The game problem though was the biggest issue. It was a total concern of ours. I didn’t want it to feel repetitive. I didn’t want to get stuck in the same point of view. I didn’t want to trot along behind them all the time or indeed just keep looking at them. There had to be many different relationships between camera and character and they had to emerge organically.
So sometimes the camera is very subjective and very intimate and a lot of the time they’re far away and the camera’s more objective and sees them in the landscape. Sometimes you have to understand distance, what’s left to travel, sometimes physical difficulty, time; all of these other things and the constantly changing and evolving landscape and weather and skies. So, the big conversation was this evolving style which allowed this sort of constant dance between camera and character and landscape, all three of which are moving all the time.
It didn’t trap us. We didn’t feel constricted. We felt like either the land had to dictate how we moved or the emotional life of the characters but that somehow the point of shooting this way is to give us direct access to them and that these other choices of where the camera went were as much to do with what was going on emotionally with the characters as it was anything.
For example, the scene with Blake when he gets wounded — the camera is very unusual because it moves around but in a way that’s sort of expressing the panic and the fear. So, there weren’t even any rules, it wasn’t like when they stopped moving we stopped moving because actually, that doesn’t happen always and sometimes when they’re moving fast you’ll let them get away from the camera and then find a way to get back to them again.
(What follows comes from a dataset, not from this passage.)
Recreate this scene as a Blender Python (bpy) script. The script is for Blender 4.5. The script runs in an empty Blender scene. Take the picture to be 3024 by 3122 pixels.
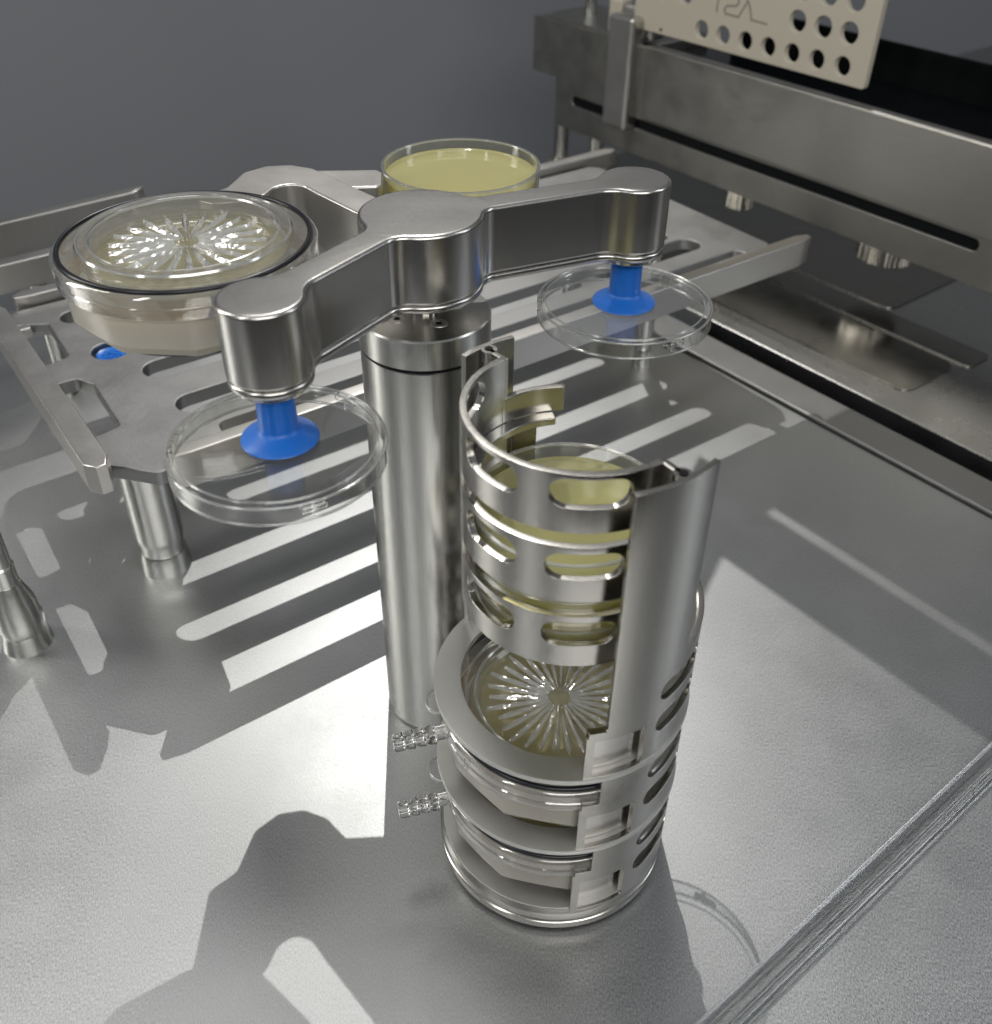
import bpy, bmesh, math, random
from mathutils import Vector, Matrix
random.seed(7)
SC = 0.001                      # everything below is written in millimetres
D2R = math.radians
scene = bpy.context.scene
COL = scene.collection
# ------------------------------------------------------------------ camera
CAMP = Vector((-31.84, -320.11, 475.46)); PITCH = 0.6527; ROLL = 0.01274
f_ = Vector((0, math.cos(PITCH), -math.sin(PITCH))); r_ = Vector((1, 0, 0)); u_ = r_.cross(f_)
r2 = r_*math.cos(ROLL)+u_*math.sin(ROLL); u2 = -r_*math.sin(ROLL)+u_*math.cos(ROLL)
cd = bpy.data.cameras.new('camera'); cam = bpy.data.objects.new('camera', cd); COL.objects.link(cam)
cam.matrix_world = Matrix(((r2.x, u2.x, -f_.x, CAMP.x*SC), (r2.y, u2.y, -f_.y, CAMP.y*SC), (r2.z, u2.z, -f_.z, CAMP.z*SC), (0, 0, 0, 1)))
cd.sensor_fit = 'HORIZONTAL'; cd.sensor_width = 36; cd.lens = 3030.6/3024*36
cd.shift_y = -64.6/3024; cd.clip_start = 0.01; cd.clip_end = 60
cd.dof.use_dof = True; cd.dof.focus_distance = 0.50; cd.dof.aperture_fstop = 11.0
scene.camera = cam
# ------------------------------------------------------------------ world, lamps, exposure
w = bpy.data.worlds.new('World'); scene.world = w; w.use_nodes = True
nt = w.node_tree; nt.nodes.clear()
wo = nt.nodes.new('ShaderNodeOutputWorld'); wb = nt.nodes.new('ShaderNodeBackground')
wb.inputs['Strength'].default_value = 0.45
tc = nt.nodes.new('ShaderNodeTexCoord'); sep = nt.nodes.new('ShaderNodeSeparateXYZ')
cr = nt.nodes.new('ShaderNodeValToRGB')
mr = nt.nodes.new('ShaderNodeMapRange'); mr.inputs['From Min'].default_value = -1; mr.inputs['From Max'].default_value = 1
nt.links.new(tc.outputs['Generated'], sep.inputs[0]); nt.links.new(sep.outputs['Z'], mr.inputs['Value'])
nt.links.new(mr.outputs[0], cr.inputs['Fac'])
e = cr.color_ramp.elements
e[0].position = 0.35; e[0].color = (0.03, 0.03, 0.033, 1)
e[1].position = 1.0; e[1].color = (0.42, 0.44, 0.47, 1)
x = cr.color_ramp.elements.new(0.56); x.color = (0.10, 0.102, 0.108, 1)
x = cr.color_ramp.elements.new(0.75); x.color = (0.26, 0.265, 0.275, 1)
nt.links.new(cr.outputs[0], wb.inputs['Color']); nt.links.new(wb.outputs[0], wo.inputs[0])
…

I had one rule which was not allowing any panning between people back and forth in dialog scenes. So, the sense of these two ribbons that intersect at times and at other times kind of diverge; the two ribbons are the ribbon of the camera and the ribbon of actors or the characters and those two things move constantly in flux against each other. That’s how we go out of that feeling that we’re just going to trot along behind them and bang, bang, bang.
Of course, the big difference is you’re not in control as you are in a game. You’re being told a story. You have to give yourself up to it and I hope it achieves an emotional connection which you don’t get from a game. So, it makes you understand what movies can do that you can’t get from video games even more; it crystalizes that perhaps.
1917 is in theaters on December 25, 2019.